While Boko Haram attacks in northern Nigeria have been dominating African headlines since the Islamist militants kidnapped over 200 girls in Chibok in April 2014, there is a lesser known group of rebels known as the Democratic Forces for the Liberation of Rwanda (FDLR) who have been intimidating the local population, albeit on a different scale, in the eastern Democratic Republic of the Congo (DRC) for over 20 years.

FDLR combatants in the DRC, photo: RFI

FDLR combatants in the DRC, photo: RFI

The international community has long sought to demobilize the FDLR, a Hutu group led by former “genocidaires” who fled to the DRC following the Rwandan genocide of around 800,000 ethnic Tutsis and moderate Hutus in 1994. The FDLR has few friends, but the dense forests of North and South Kivu provinces in the eastern DRC provided the perfect cover for it and other rebel groups to maintain territorial control over lucrative mining operations in coltan, gold and other minerals. The eastern DRC has a long, complex and tragic history of foreign meddling by Rwanda, Uganda and others, as proxy wars were fought by externally backed rebel groups over land, political power and mineral wealth.

The United Nations Security Council, the United States, South Africa and other global actors have ramped up the pressure to disarm the FDLR, particularly since a six-month deadline for the FDLR to voluntarily disarm expired on January 2, with only 337 old and infirm members surrendering, leaving an estimated 1,500 remaining FDLR combatants.

This appeared to be the perfect moment of action for the UN’s Force Intervention Brigade (FIB), a military formation of South African, Tanzanian and Malawian troops under UN control with the unique mandate to carry out attacks on rebel groups in the eastern DRC. The idea behind the FIB was to avoid the kinds of peacekeeping disasters of the mid-1990s, when UN forces in Rwanda and Bosnia were only allowed to use force in self-defence, as genocidal acts were committed by ethnic Hutu militias and Bosnian Serb fighters while the world watched. Moreover, the FIB and Congolese forces had successfully routed Rwandan-backed M23 rebels from strongholds in North Kivu in November 2013. Based on this precedent, it seemed that the FDLR’s days were numbered at last.

However, on February 1, DRC President Joseph Kabila appointed General Bruno Mandevu to lead the FDLR operation and General Fall Sikabwe as commander of the 34th military region which includes North Kivu. Both generals were on a UN “red list” for suspected human rights violations, although details about their alleged crimes have not been disclosed. Kabila’s continuing refusal to replace the generals prompted the UN to suspend its support to the operation. Amidst the deepening rift between Kabila and the UN, the Congolese military launched a unilateral offensive against FDLR rebels on February 24, one day after the African Union had called on Kabila to accept UN support.

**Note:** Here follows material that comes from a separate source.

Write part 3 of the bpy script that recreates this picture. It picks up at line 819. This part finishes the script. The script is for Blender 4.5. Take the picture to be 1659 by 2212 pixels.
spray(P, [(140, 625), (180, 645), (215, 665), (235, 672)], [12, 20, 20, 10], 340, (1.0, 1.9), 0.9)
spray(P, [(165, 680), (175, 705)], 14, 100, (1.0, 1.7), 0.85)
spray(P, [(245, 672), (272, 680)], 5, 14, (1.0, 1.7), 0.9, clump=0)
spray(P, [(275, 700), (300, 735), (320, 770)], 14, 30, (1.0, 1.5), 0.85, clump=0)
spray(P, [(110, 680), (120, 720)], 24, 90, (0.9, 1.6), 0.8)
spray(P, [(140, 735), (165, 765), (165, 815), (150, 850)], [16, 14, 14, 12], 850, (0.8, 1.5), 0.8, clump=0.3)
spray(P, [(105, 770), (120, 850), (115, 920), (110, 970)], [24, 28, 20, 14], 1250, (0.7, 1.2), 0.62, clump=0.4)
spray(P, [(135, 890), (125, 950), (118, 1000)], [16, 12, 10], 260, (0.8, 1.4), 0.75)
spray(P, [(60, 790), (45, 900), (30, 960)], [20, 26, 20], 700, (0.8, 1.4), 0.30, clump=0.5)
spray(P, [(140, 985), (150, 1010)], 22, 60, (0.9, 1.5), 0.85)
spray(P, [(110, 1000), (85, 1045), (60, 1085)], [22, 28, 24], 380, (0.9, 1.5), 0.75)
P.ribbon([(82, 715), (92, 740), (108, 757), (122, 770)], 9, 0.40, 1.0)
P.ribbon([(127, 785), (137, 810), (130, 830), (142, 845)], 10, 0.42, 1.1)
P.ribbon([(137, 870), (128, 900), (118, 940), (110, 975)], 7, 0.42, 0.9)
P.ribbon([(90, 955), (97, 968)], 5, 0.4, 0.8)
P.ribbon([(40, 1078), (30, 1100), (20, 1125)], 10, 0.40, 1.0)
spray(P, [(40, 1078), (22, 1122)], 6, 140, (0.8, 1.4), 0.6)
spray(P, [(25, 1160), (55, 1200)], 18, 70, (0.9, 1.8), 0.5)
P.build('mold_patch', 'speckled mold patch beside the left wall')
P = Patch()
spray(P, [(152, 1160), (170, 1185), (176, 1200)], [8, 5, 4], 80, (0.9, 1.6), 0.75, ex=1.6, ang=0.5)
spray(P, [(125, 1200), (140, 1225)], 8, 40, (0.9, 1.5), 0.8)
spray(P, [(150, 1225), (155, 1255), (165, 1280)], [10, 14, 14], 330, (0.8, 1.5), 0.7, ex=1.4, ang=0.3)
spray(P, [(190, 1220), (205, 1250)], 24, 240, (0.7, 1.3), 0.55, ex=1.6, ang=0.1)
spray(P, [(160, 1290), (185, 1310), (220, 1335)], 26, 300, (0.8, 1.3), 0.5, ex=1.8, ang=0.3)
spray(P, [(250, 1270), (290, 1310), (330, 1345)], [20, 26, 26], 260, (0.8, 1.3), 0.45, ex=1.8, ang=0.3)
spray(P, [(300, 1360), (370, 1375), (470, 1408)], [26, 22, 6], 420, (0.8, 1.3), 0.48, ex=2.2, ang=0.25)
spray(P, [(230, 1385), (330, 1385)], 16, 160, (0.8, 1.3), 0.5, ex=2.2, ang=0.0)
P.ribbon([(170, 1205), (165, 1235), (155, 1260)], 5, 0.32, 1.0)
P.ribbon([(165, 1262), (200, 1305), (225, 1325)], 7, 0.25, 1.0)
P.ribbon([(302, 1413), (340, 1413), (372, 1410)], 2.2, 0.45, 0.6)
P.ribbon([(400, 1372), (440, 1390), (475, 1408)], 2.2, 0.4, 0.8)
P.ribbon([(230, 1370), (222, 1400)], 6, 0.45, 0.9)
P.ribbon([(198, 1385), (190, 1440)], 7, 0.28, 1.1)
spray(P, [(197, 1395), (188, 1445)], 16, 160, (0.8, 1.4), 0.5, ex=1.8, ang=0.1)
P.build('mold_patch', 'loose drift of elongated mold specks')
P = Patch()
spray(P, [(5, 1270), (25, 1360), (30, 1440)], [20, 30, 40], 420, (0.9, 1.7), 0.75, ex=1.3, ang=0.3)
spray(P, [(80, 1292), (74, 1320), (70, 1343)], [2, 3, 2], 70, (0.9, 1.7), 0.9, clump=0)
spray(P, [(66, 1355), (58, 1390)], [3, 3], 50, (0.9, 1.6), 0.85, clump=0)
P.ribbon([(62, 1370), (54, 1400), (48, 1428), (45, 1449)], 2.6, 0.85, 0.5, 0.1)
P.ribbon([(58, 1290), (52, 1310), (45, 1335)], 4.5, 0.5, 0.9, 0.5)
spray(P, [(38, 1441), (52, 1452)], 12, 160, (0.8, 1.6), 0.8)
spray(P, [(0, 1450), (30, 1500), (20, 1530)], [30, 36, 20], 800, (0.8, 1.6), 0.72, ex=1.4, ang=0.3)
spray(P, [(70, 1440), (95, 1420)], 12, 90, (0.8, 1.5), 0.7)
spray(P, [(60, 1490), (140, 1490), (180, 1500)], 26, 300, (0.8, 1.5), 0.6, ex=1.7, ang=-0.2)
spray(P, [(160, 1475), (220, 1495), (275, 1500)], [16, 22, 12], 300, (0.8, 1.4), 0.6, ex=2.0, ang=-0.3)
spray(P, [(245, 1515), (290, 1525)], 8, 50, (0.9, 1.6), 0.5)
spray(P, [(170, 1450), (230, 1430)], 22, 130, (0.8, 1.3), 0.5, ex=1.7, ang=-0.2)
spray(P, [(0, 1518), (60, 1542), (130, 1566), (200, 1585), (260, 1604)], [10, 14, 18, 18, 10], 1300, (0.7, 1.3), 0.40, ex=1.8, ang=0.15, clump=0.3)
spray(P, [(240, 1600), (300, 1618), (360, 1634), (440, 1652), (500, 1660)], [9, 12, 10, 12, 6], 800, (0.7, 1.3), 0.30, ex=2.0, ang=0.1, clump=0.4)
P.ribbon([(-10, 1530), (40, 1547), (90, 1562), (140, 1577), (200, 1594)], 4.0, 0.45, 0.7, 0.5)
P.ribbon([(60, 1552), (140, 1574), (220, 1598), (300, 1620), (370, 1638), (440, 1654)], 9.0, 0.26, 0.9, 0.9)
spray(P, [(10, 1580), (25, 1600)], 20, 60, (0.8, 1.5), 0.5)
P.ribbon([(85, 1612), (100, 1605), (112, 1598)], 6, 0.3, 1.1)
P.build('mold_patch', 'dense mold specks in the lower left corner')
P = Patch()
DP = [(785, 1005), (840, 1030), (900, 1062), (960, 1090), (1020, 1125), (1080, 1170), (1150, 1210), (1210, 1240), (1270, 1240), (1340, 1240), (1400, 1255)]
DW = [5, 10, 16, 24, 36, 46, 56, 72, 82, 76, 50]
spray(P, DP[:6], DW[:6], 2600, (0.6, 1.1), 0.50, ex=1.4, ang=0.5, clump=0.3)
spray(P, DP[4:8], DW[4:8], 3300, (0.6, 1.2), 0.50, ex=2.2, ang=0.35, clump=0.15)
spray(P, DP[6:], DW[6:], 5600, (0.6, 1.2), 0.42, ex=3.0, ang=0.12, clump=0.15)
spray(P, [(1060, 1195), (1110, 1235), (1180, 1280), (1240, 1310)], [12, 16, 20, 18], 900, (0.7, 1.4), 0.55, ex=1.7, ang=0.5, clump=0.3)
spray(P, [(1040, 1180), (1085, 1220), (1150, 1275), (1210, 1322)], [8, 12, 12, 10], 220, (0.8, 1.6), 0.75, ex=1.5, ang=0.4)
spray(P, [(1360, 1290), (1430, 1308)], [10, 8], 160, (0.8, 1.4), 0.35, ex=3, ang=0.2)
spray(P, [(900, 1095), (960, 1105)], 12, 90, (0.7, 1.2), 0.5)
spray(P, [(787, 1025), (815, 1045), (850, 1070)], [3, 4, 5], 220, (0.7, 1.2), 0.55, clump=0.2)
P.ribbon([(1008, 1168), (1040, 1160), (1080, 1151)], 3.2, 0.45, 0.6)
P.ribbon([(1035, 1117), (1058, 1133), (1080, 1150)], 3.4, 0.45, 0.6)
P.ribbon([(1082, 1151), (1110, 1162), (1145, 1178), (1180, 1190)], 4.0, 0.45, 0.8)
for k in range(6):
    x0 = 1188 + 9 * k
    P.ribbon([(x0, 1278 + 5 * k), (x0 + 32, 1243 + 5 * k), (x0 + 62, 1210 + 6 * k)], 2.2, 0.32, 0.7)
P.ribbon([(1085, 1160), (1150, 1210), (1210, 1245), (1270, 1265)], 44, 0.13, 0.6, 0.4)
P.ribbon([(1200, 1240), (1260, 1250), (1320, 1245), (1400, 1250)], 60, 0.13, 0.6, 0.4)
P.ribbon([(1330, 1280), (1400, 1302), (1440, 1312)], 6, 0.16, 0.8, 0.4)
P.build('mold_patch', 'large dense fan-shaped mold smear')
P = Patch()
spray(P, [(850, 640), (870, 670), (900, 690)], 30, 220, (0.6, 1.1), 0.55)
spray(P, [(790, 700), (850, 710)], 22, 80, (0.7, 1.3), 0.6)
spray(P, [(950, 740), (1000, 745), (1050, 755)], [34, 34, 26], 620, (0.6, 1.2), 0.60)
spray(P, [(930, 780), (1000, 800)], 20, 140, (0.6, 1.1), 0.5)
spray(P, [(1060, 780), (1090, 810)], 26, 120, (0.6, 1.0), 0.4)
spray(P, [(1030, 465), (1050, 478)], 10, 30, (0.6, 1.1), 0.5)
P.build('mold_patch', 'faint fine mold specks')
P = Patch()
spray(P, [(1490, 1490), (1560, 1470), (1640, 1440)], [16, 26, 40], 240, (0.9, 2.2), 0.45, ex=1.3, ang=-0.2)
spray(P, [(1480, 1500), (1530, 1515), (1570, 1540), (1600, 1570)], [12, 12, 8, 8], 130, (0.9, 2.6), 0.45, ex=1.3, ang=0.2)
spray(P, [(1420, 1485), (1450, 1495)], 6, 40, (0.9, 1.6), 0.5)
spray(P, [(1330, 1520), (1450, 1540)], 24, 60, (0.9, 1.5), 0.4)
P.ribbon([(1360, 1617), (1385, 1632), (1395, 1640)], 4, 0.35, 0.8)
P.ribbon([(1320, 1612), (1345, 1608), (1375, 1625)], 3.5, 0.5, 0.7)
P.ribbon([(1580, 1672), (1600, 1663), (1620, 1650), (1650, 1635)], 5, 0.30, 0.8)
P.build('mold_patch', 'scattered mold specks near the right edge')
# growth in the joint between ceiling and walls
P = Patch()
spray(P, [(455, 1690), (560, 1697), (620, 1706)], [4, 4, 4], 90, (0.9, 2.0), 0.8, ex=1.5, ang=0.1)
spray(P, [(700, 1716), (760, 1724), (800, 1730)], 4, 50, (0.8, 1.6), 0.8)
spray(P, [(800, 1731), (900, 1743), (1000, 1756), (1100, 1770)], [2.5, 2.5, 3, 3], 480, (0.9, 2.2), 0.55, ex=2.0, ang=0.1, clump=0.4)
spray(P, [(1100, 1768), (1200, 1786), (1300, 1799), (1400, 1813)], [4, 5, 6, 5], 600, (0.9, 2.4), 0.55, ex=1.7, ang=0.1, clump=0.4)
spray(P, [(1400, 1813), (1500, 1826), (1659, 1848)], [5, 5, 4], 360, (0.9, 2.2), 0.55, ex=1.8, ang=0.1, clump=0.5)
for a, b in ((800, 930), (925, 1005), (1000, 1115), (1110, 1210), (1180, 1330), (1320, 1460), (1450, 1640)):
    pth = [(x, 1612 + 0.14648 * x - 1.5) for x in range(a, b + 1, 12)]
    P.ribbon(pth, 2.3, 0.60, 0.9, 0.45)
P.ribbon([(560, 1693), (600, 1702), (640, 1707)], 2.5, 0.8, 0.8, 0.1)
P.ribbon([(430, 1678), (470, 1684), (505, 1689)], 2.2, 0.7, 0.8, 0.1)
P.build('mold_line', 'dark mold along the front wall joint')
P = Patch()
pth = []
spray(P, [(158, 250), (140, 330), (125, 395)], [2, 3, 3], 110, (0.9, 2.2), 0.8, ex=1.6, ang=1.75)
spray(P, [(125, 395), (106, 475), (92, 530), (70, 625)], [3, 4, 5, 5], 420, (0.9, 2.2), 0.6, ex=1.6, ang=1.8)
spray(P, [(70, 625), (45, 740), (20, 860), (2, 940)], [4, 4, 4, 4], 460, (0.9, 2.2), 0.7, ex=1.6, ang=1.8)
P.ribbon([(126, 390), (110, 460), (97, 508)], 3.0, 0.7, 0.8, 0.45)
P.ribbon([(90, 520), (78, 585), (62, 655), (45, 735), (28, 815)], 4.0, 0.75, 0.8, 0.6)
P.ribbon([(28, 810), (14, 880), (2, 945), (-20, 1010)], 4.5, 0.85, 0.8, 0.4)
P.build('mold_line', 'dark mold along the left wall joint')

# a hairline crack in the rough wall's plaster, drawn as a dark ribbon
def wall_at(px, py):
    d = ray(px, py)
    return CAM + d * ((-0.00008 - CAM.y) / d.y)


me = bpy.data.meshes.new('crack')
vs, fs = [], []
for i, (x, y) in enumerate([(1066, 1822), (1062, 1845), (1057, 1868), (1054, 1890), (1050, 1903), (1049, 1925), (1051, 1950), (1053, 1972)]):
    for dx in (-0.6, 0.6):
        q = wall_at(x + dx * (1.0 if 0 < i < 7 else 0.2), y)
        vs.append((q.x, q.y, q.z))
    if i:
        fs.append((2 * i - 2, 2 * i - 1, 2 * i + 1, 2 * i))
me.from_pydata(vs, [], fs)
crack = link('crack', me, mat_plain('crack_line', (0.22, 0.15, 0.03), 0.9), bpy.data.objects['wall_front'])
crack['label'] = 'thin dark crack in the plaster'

Senior UN and diplomatic sources in the DRC have expressed their lack of faith in this unilateral operation, particularly given the fact that the FDLR are likely to avoid direct military confrontations. The badly-paid Congolese army suffers from low morale, poor discipline, and lack of special forces training to combat seasoned guerrilla fighters like the FDLR, particularly in the rugged terrain that has been the rebels’ home for 20 years. Moreover, as DRC expert Jason Stearns has argued, that there is no “exit valve” for FDLR commanders.  There is a well-established UN demobilization program for low level combatants, but only some ad hoc arrangements for individual commanders. This further entrenches the resolve of senior leaders, who hold sway over their fighters through the group’s religious ideology and a strict hierarchical command structure.

Furthermore, any attack on the FDLR risks a repeat of 2009, when over a million civilians in the Kivus were displaced by Congolese and Rwandan troops, and retreating FDLR fighters massacred villagers as a deterrent to the international community. Without the UN to attend to the humanitarian aspects of such a displacement, and to provide oversight of Congolese troops with a history of human rights abuses, it is the civilians who will bear the brunt of the fighting.

Without much in the way of independent information beyond the Congolese military reports, it will be difficult to assess the early reports of successful attacks on FDLR positions, as well as the impact on civilians. After violent anti-Kabila demonstrations in January left an estimated 43 protesters dead amidst widespread criticism of the heavy-handed tactics by security force, the Congolese leader is keen to demonstrate his ability to unilaterally defeat the FDLR and improve his domestic and international standing. However, in this volatile mineral-rich region that has been plagued by rebel violence for the past 20 years, the pattern of rebel attacks and ill-fated counterinsurgency operations is likely to continue.